A $0.03 net asset value adjustment is more or less negligible. It decreases the upside from 4.3% to 4%. Annualized, this still ends up above 30% before factoring in the return of the underlying.

It seems like a reasonable option to hedge the underlying. This captures the return from the discount disappearing in a very clean way. The downside is that it is complicated and there are a lot of additional costs related to short-selling that eat into the returns. However, it is a return that isn't driven by market returns, and that's rare. Just holding the underlying comes with a lot more volatility, and the beta return (either positive or negative) could easily dwarf any returns made through the conversion.

Top 10 Holdings (as of 1/31/2024)

Holding Percent
Enterprise Products Partners L.P. (EPD) 9.43%
Energy Transfer LP (ET) 7.84%
MPLX LP (MPLX) 5.49%
Cheniere Energy (LNG) 5.41%
ONEOK, Inc. (OKE) 5.09%
Plains All American Pipeline, L.P. (PAA) 4.85%
The Williams Companies (WMB) 4.27%
DT Midstream, Inc. (DTM) 3.21%
Kinder Morgan, Inc. (KMI) 3.19%
Sempra (SRE) 2.84%

I looked up the fundamentals of the top 6 holdings out of the above through Seeking Alpha:

valuations pipeline holdings

valuations pipeline holdings (Seekingalpha.com)

Earnings and EBITDA multiples look fine. Well below market rates for what are arguably relatively stable earnings. The price/cash flow metrics are great. It appears to me that these companies are in a harvesting phase after arguably overbuilding for quite some time.

Conclusion

Pipeline CEFs tend to trade at much deeper discounts, FEI's conversion makes the ~4% return potentially achievable through conversion very attractive. That's outside of any beta returns expected of the pipeline industry. I'm not sure if management skill matters much, as the two-month timeframe leaves very little room for a manager's skill to really shine through.
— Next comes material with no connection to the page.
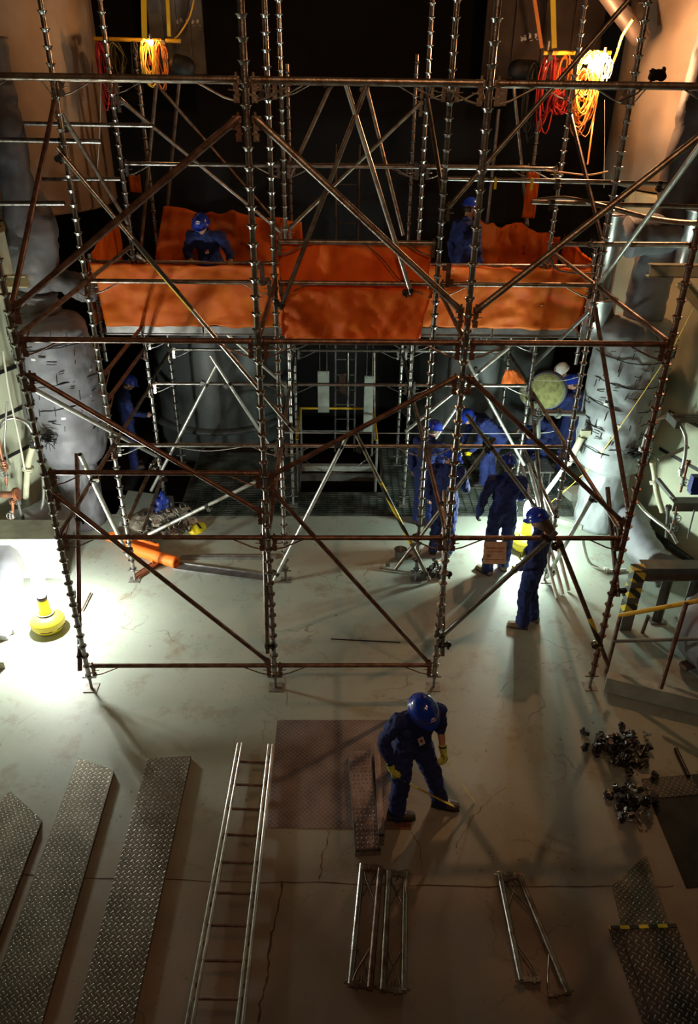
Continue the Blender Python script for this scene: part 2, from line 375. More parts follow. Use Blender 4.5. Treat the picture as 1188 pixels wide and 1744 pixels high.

This is even more truth when operating with a very narrow mandate.

Hedging the underlying delivers the cleanest and least correlated returns. However, this comes with increased complexity and costs. Hedged, I think of this as a relatively safe and uncorrelated ~4% return captured within 2 months.

Unhedged, there is at least $0.10 in announced dividends coming. Yet, it is hard to predict how pipelines will trade over the next two months. If I were holding this fund, I would think twice selling before the conversion went through. I would need high conviction that getting out of pipelines is the right idea, and even in that case I would be inclined to simply hedge the underlying and hold on to capture the conversion.